Lors du procès, le 21 juin dernier, l’avocat du prévenu avait demandé la relaxe, précisant à la cour qu’il ne voulait pas que l’on fasse de son client «un symbole». Et de préciser lors de sa plaidoirie : «Cessons de parler de la rue d’Aubagne, ça n’a rien à voir !» Pourtant, depuis le 5 novembre 2018, et les 8 morts causés par l’effondrement des immeubles du centre-ville, les infractions relatives à l’habitat indigne font l’objet d’une attention particulière de la part du parquet de Marseille. Un Groupe local de traitement de la délinquance dédié à la lutte contre l’habitat indigne a été mis en place, regroupant la préfecture et les collectivités locales, avec un procureur dédié.

A la croisée du juridique et du social

Depuis, 50 enquêtes concernant le non-respect d’un arrêté de péril et 25 enquêtes significatives pour des faits relevant de l’insalubrité ont été ouvertes, précise le dossier de presse du parquet qui n’a pas donné suite à nos demandes d’interview.
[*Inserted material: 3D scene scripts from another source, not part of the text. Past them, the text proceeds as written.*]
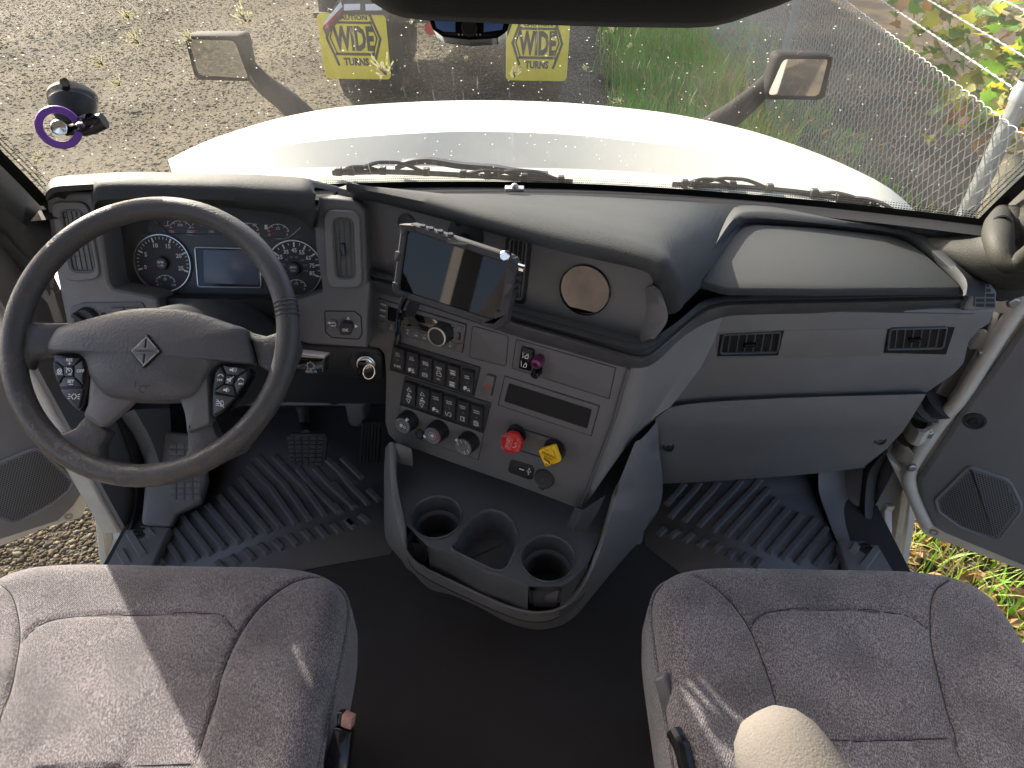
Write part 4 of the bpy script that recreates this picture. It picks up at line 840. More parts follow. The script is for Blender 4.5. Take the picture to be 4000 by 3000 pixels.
# ------------------------------------------------------------------ seats
def fabric():
    m = bpy.data.materials.new('seat_fabric'); m.use_nodes = True; nt, N, K = nodes(m); b = nt.nodes['Principled BSDF']; b.inputs['Roughness'].default_value = .95; b.inputs['Specular IOR Level'].default_value = .15; b.inputs['Sheen Weight'].default_value = .35; b.inputs['Sheen Roughness'].default_value = .6
    tc = N('ShaderNodeTexCoord'); co = tc.outputs['Object']
    mp = N('ShaderNodeMapping'); mp.inputs['Rotation'].default_value = (0, 0, .55); mp.inputs['Scale'].default_value = (700, 330, 400); K(co, mp.inputs[0])
    n = N('ShaderNodeTexNoise'); n.inputs['Scale'].default_value = 1; n.inputs['Detail'].default_value = 3; K(mp.outputs[0], n.inputs['Vector'])
    r = N('ShaderNodeMapRange'); r.inputs[1].default_value = .42; r.inputs[2].default_value = .68; K(n.outputs['Fac'], r.inputs[0])
    x = N('ShaderNodeMix'); x.data_type = 'RGBA'; x.inputs[6].default_value = (.058, .047, .054, 1); x.inputs[7].default_value = (.30, .268, .275, 1); K(r.outputs[0], x.inputs[0])
    s = N('ShaderNodeTexNoise'); s.inputs['Scale'].default_value = 9; s.inputs['Detail'].default_value = 4; K(co, s.inputs['Vector']); r2 = N('ShaderNodeMapRange'); r2.inputs[1].default_value = .30; r2.inputs[2].default_value = .58; r2.inputs[3].default_value = .50; r2.inputs[4].default_value = 1.0; K(s.outputs['Fac'], r2.inputs[0])
    y = N('ShaderNodeMix'); y.data_type = 'RGBA'; y.blend_type = 'MULTIPLY'; y.inputs[0].default_value = 1; K(x.outputs[2], y.inputs[6]); K(r2.outputs[0], y.inputs[7]); K(y.outputs[2], b.inputs['Base Color'])
    w = N('ShaderNodeTexWave'); w.inputs['Scale'].default_value = 95; w.inputs['Distortion'].default_value = 2.5; w.inputs['Detail'].default_value = 2; w.inputs['Detail Scale'].default_value = 4; mp2 = N('ShaderNodeMapping'); mp2.inputs['Rotation'].default_value = (0, 0, .5); K(co, mp2.inputs[0]); K(mp2.outputs[0], w.inputs['Vector'])
    ad = N('ShaderNodeMath'); K(n.outputs['Fac'], ad.inputs[0]); mu = N('ShaderNodeMath'); mu.operation = 'MULTIPLY'; mu.inputs[1].default_value = .35; K(w.outputs['Fac'], mu.inputs[0]); K(mu.outputs[0], ad.inputs[1])
    u = N('ShaderNodeBump'); u.inputs['Strength'].default_value = .7; u.inputs['Distance'].default_value = .0025; K(ad.outputs[0], u.inputs['Height']); K(u.outputs[0], b.inputs['Normal']); return m
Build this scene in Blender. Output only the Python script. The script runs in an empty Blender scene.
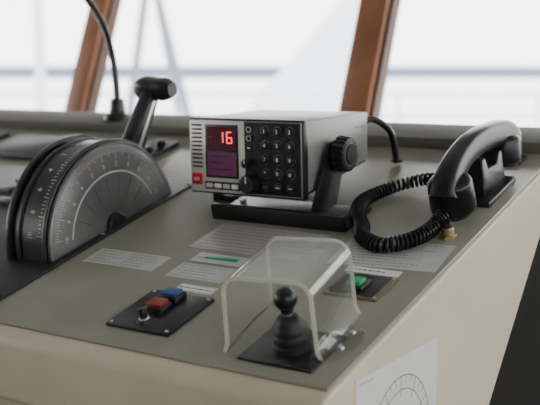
import bpy, bmesh, math, random
from mathutils import Vector, Matrix
random.seed(3)
CZ=1.26                       # eye height of the camera above the floor
scene=bpy.context.scene
COL=scene.collection
TILT=math.radians(15.1)
MC=Matrix.Translation((-.452,.764,CZ-.305))@Matrix.Rotation(TILT,4,'X')   # sloping console surface frame

# ---------------------------------------------------------------- materials
def mat(name,col,rough=.5,metal=0,var=.08,scale=30,bump=0,spec=.5,emis=None,es=1,coat=0):
    m=bpy.data.materials.new(name); m.use_nodes=True
    nt=m.node_tree; b=nt.nodes['Principled BSDF']
    b.inputs['Roughness'].default_value=rough; b.inputs['Metallic'].default_value=metal
    b.inputs['Specular IOR Level'].default_value=spec
    b.inputs['Coat Weight'].default_value=coat
    tc=nt.nodes.new('ShaderNodeTexCoord'); n=nt.nodes.new('ShaderNodeTexNoise')
    n.inputs['Scale'].default_value=scale; n.inputs['Detail'].default_value=4
    nt.links.new(tc.outputs['Object'],n.inputs['Vector'])
    r=nt.nodes.new('ShaderNodeValToRGB')
    r.color_ramp.elements[0].position=.3; r.color_ramp.elements[1].position=.7
    r.color_ramp.elements[0].color=tuple(max(0,c*(1-var)) for c in col)+(1,)
    r.color_ramp.elements[1].color=tuple(min(1,c*(1+var)) for c in col)+(1,)
    nt.links.new(n.outputs['Fac'],r.inputs['Fac']); nt.links.new(r.outputs['Color'],b.inputs['Base Color'])
    if bump:
        bp=nt.nodes.new('ShaderNodeBump'); bp.inputs['Strength'].default_value=bump; bp.inputs['Distance'].default_value=.001
        n2=nt.nodes.new('ShaderNodeTexNoise'); n2.inputs['Scale'].default_value=scale*12
        nt.links.new(tc.outputs['Object'],n2.inputs['Vector'])
        nt.links.new(n2.outputs['Fac'],bp.inputs['Height']); nt.links.new(bp.outputs['Normal'],b.inputs['Normal'])
    if emis:
        b.inputs['Emission Color'].default_value=tuple(emis)+(1,); b.inputs['Emission Strength'].default_value=es
    return m
M_top=mat('console_grey_paint',(.180,.173,.134),.29,0,.13,7,.06,.5)
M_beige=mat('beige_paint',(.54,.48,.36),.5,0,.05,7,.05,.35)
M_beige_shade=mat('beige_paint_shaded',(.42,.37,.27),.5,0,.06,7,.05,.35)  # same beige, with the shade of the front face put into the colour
M_coam=mat('coaming_paint',(.110,.108,.092),.6,0,.06,9,0,.25)
M_black=mat('black_plastic',(.010,.010,.011),.32,0,.15,40,0,.36)
M_hs=mat('handset_black_plastic',(.008,.008,.009),.28,0,.15,40,0,.26)
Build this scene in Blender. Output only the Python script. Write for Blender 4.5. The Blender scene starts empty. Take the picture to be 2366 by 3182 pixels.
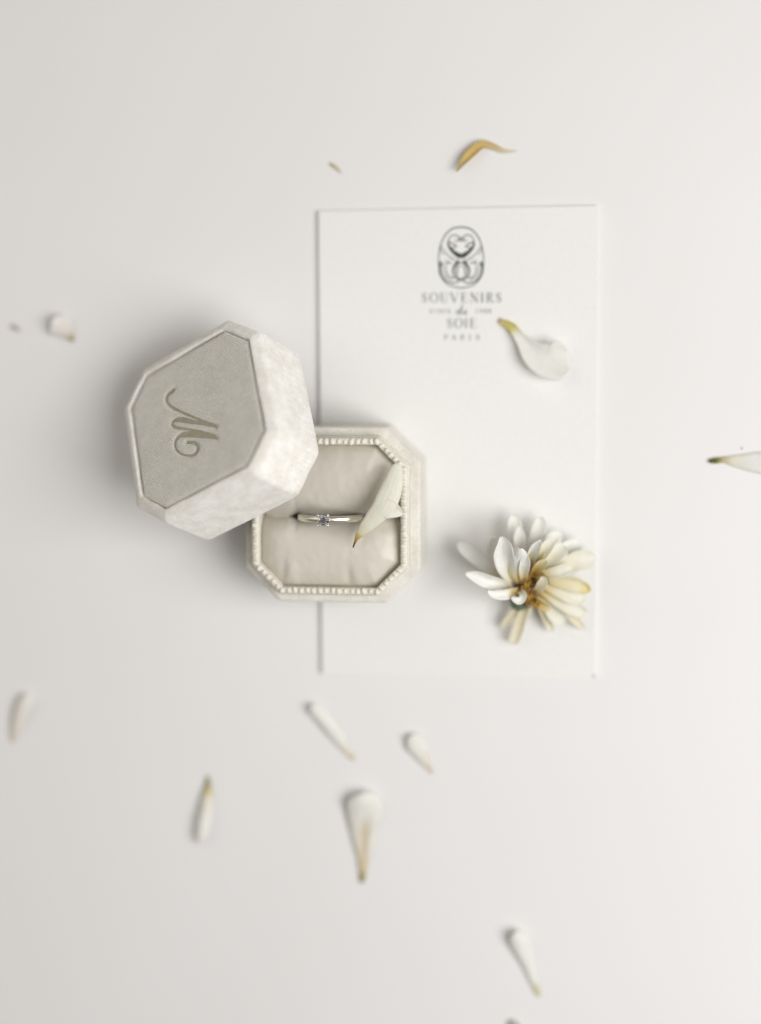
import bpy, bmesh, math, random
import numpy as np
from mathutils import Vector, Matrix, noise as mnoise
random.seed(7)
SC = bpy.context.scene
COL = SC.collection
MM = 0.001                      # everything below is written in millimetres, built in metres

# ------------------------------------------------------------------ camera
D, TA, TB = 415.0, 0.12, 0.08   # lens to the plane of the box top, and the slight lean of the camera
LENS, SENSOR = 50.0, 36.0
BACK = Vector((TA, TB, 1)).normalized()
CAM = Vector((0, 0, 20.0)) + BACK * D
RIGHT = Vector((0, 1, 0)).cross(BACK).normalized()
UP = BACK.cross(RIGHT)
cd = bpy.data.cameras.new('camera'); cam = bpy.data.objects.new('camera', cd); COL.objects.link(cam)
cd.lens = LENS; cd.sensor_fit = 'VERTICAL'; cd.sensor_height = SENSOR; cd.sensor_width = SENSOR
cd.clip_start = 0.01; cd.clip_end = 20.0
cam.matrix_world = Matrix(((RIGHT.x, UP.x, BACK.x, CAM.x*MM), (RIGHT.y, UP.y, BACK.y, CAM.y*MM),
                           (RIGHT.z, UP.z, BACK.z, CAM.z*MM), (0, 0, 0, 1)))
cd.dof.use_dof = True
FOCUS = Vector((-16.0, 0.0, 31.0))
cd.dof.focus_distance = (CAM - FOCUS).dot(BACK) * MM
cd.dof.aperture_fstop = 1.75
cd.dof.aperture_blades = 0
SC.camera = cam

# ------------------------------------------------------------------ world, window light, exposure
SC.view_settings.view_transform = 'Standard'; SC.view_settings.look = 'None'
SC.view_settings.exposure = 0.04; SC.view_settings.gamma = 1.0
w = bpy.data.worlds.new('World'); SC.world = w; w.use_nodes = True
bg = w.node_tree.nodes['Background']
bg.inputs[0].default_value = (1.0, 0.965, 0.90, 1); bg.inputs[1].default_value = 0.12
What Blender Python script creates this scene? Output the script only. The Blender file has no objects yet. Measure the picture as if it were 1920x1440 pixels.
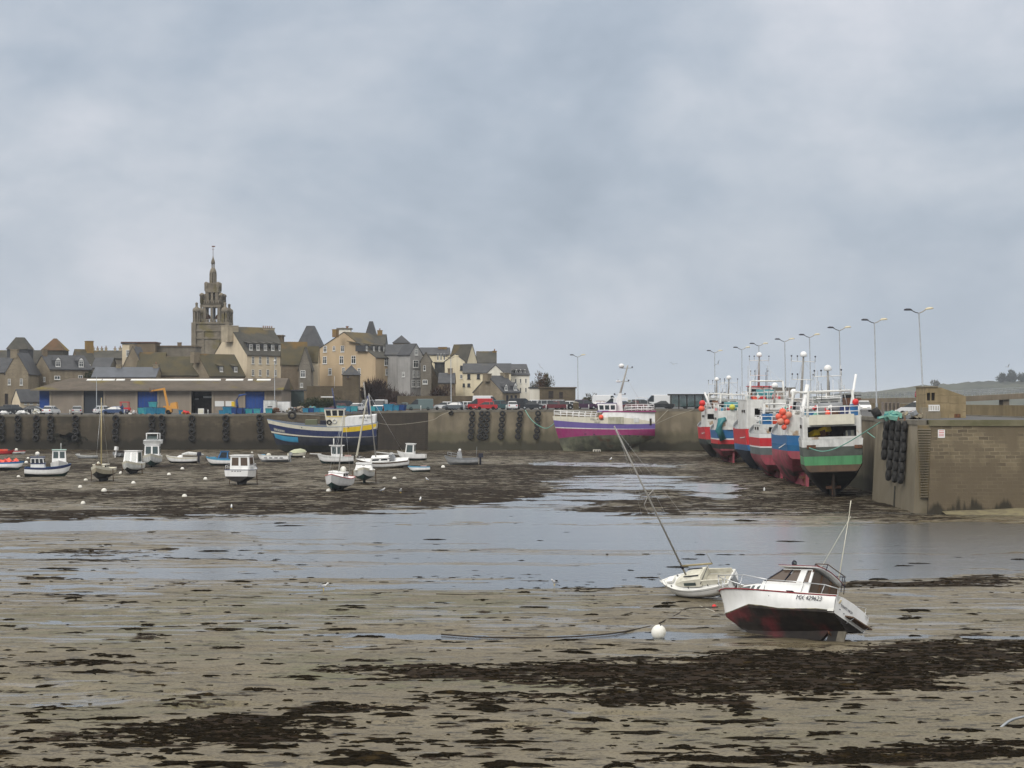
import bpy, math, random
import numpy as np
from mathutils import Vector, Matrix, Euler
random.seed(7)
R = math.radians
SC = bpy.context.scene
COL = SC.collection
F = 3600.0; EYE = 8.9; HOR = 750.0          # focal length in photo pixels, eye height (m), horizon row
def wx(px, D): return (px - 960.0) / F * D
def wz(py, D): return EYE - (py - HOR) / F * D
def gd(py): return EYE * F / (py - HOR)      # distance of a point of the harbour floor
def deck_z(x):
    if x < -52: return 6.35
    if x < -15: return 6.35 + (x + 52) / 37 * .73
    if x < 25: return 7.08 + (x + 15) / 40 * .22
    return 7.3

# ------------------------------------------------------------------ materials
MATS = {}
def mat(name, c, c2=None, sc=1.0, rough=.7, spec=.3, metal=0, c3=None, sc3=.25, th3=.52, w3=.14, bump=0., bsc=8., streak=0., ssc=2.0,
        brick=None, tide=None, alpha=1.0, det=5.0, emit=0.0, coat=0.0, sq=(1, 1, 1)):
    if name in MATS: return MATS[name]
    m = bpy.data.materials.new(name); m.use_nodes = True
    nt = m.node_tree; N = nt.nodes; L = nt.links
    b = N['Principled BSDF']
    b.inputs['Roughness'].default_value = rough
    b.inputs['Specular IOR Level'].default_value = spec
    b.inputs['Metallic'].default_value = metal
    b.inputs['Alpha'].default_value = alpha
    b.inputs['Coat Weight'].default_value = coat
    tc = N.new('ShaderNodeTexCoord')
    def noise(scale, detail=det, mapscale=None, seed=0.0):
        n = N.new('ShaderNodeTexNoise'); n.inputs['Scale'].default_value = scale; n.inputs['Detail'].default_value = detail
        mp = N.new('ShaderNodeMapping'); mp.inputs['Location'].default_value = (seed, seed * 1.7, seed * .6)
        if mapscale: mp.inputs['Scale'].default_value = mapscale
        L.new(tc.outputs['Object'], mp.inputs[0]); L.new(mp.outputs[0], n.inputs['Vector'])
        return n.outputs['Fac']
    def ramp(src, a, bb):
        r = N.new('ShaderNodeMapRange'); r.interpolation_type = 'SMOOTHSTEP'
        r.inputs[1].default_value = a; r.inputs[2].default_value = bb
        L.new(src, r.inputs[0]); return r.outputs[0]
    def mix(fac, A, B, mode='MIX'):
        x = N.new('ShaderNodeMix'); x.data_type = 'RGBA'; x.blend_type = mode
        if isinstance(fac, float): x.inputs[0].default_value = fac
        else: L.new(fac, x.inputs[0])
        for s, i in ((A, 6), (B, 7)):
            if isinstance(s, tuple): x.inputs[i].default_value = (*s[:3], 1)
            else: L.new(s, x.inputs[i])
        return x.outputs[2]
    cur = tuple(c)
    hgt = None
    if brick:
        bw, bh, mort, bc2 = brick
        sx = N.new('ShaderNodeSeparateXYZ'); L.new(tc.outputs['Object'], sx.inputs[0])
        ad = N.new('ShaderNodeMath'); ad.operation = 'ADD'; L.new(sx.outputs[0], ad.inputs[0]); L.new(sx.outputs[1], ad.inputs[1])
        nz = N.new('ShaderNodeTexNoise'); nz.inputs['Scale'].default_value = 1.3; L.new(tc.outputs['Object'], nz.inputs['Vector'])
        m1 = N.new('ShaderNodeMath'); m1.operation = 'MULTIPLY_ADD'; m1.inputs[1].default_value = bh * .5
        L.new(nz.outputs['Fac'], m1.inputs[0]); L.new(sx.outputs[2], m1.inputs[2])
        cb = N.new('ShaderNodeCombineXYZ'); L.new(ad.outputs[0], cb.inputs[0]); L.new(m1.outputs[0], cb.inputs[1])
        br = N.new('ShaderNodeTexBrick'); L.new(cb.outputs[0], br.inputs['Vector'])
        br.inputs['Color1'].default_value = (*c, 1); br.inputs['Color2'].default_value = (*bc2, 1); br.inputs['Mortar'].default_value = (*mort, 1)
        br.inputs['Scale'].default_value = 1; br.inputs['Brick Width'].default_value = bw; br.inputs['Row Height'].default_value = bh
        br.inputs['Mortar Size'].default_value = min(bw, bh) * .10; br.inputs['Mortar Smooth'].default_value = .4; br.inputs['Bias'].default_value = 0
        cur = br.outputs['Color']; hgt = br.outputs['Fac']
    if c2:
        cur = mix(ramp(noise(sc, mapscale=sq), .36, .64), cur, tuple(c2))
    if c3:
        cur = mix(ramp(noise(sc3, seed=5.3), th3, th3 + w3), cur, tuple(c3))
    if streak:
        s = ramp(noise(ssc, 4, (1, 1, .07), 2.1), .42, .7)
        x = N.new('ShaderNodeMath'); x.operation = 'MULTIPLY'; x.inputs[1].default_value = streak; L.new(s, x.inputs[0])
        cur = mix(x.outputs[0], cur, tuple(v * .35 for v in c))
    for tide in (tide if isinstance(tide, list) else [tide] if tide else []):   # weed and damp stain below the high-water mark
        sz = N.new('ShaderNodeSeparateXYZ'); gp_ = N.new('ShaderNodeNewGeometry'); L.new(gp_.outputs['Position'], sz.inputs[0])
        nv = noise(tide[5] if len(tide) > 5 else .9, 5, (1, 1, tide[6] if len(tide) > 6 else .25), 3.7); a1 = N.new('ShaderNodeMath'); a1.operation = 'MULTIPLY_ADD'; a1.inputs[1].default_value = -tide[1] * 2; L.new(nv, a1.inputs[0]); L.new(sz.outputs[2], a1.inputs[2])
        r_ = N.new('ShaderNodeMapRange'); r_.interpolation_type = 'SMOOTHSTEP'; r_.inputs[1].default_value = tide[0] - tide[1]; r_.inputs[2].default_value = tide[0] - tide[1] + tide[3]; r_.inputs[3].default_value = tide[4]; r_.inputs[4].default_value = 0
        L.new(a1.outputs[0], r_.inputs[0]); cur = mix(r_.outputs[0], cur, tuple(tide[2]))
    if isinstance(cur, tuple): b.inputs['Base Color'].default_value = (*cur, 1)
    else: L.new(cur, b.inputs['Base Color'])
    if bump:
        bp = N.new('ShaderNodeBump'); bp.inputs['Strength'].default_value = bump; bp.inputs['Distance'].default_value = .05
        L.new(noise(bsc, 6, seed=1.1), bp.inputs['Height']); L.new(bp.outputs[0], b.inputs['Normal'])
    if emit:
        b.inputs['Emission Color'].default_value = (*c, 1); b.inputs['Emission Strength'].default_value = emit
    MATS[name] = m
    return m
def paint(name, c, rough=.35, dirt=.12, **k):
    return mat(name, c, tuple(v * (1 - dirt) + .02 for v in c), sc=1.7, rough=rough, spec=.4, streak=k.pop('streak', .12), ssc=3, **k)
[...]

Si les associations se réjouissent que les choses avancent enfin, elles s’interrogent tout de même à savoir si le parquet a les moyens financiers d’enquêter. Et pointent du doigt le manque de moyens institutionnels pour accompagner les victimes en justice. «Ce sont souvent des gens très précaires et vulnérables. Il leur faut un accompagnement à la croisée du juridique et du social. Et ce sont les associations qui financent cette prise en charge, seules. C’est un gros point noir», insiste Florent Houdmon, directeur régional de la Fondation Abbé-Pierre.

Dans ce même tribunal, ce mercredi matin, une autre marchande de sommeil récidiviste a aussi écopé d’une peine de prison ferme, 18 mois au total et 10 000 euros d’amendes. Lors de l’audience du 21 juin, cinq autres affaires concernant l’habitat indigne ont quant à elles été renvoyées à 2022, dont une pour cause de dossier d’instruction égaré. Au sujet de l’affaire de la rue d’Aubagne, l’information judiciaire attaque sa troisième phase, avec pour l’instant une mise en examen. Pour le procès, la cinquantaine de plaignants s’arme de patience, une dizaine d’années environ.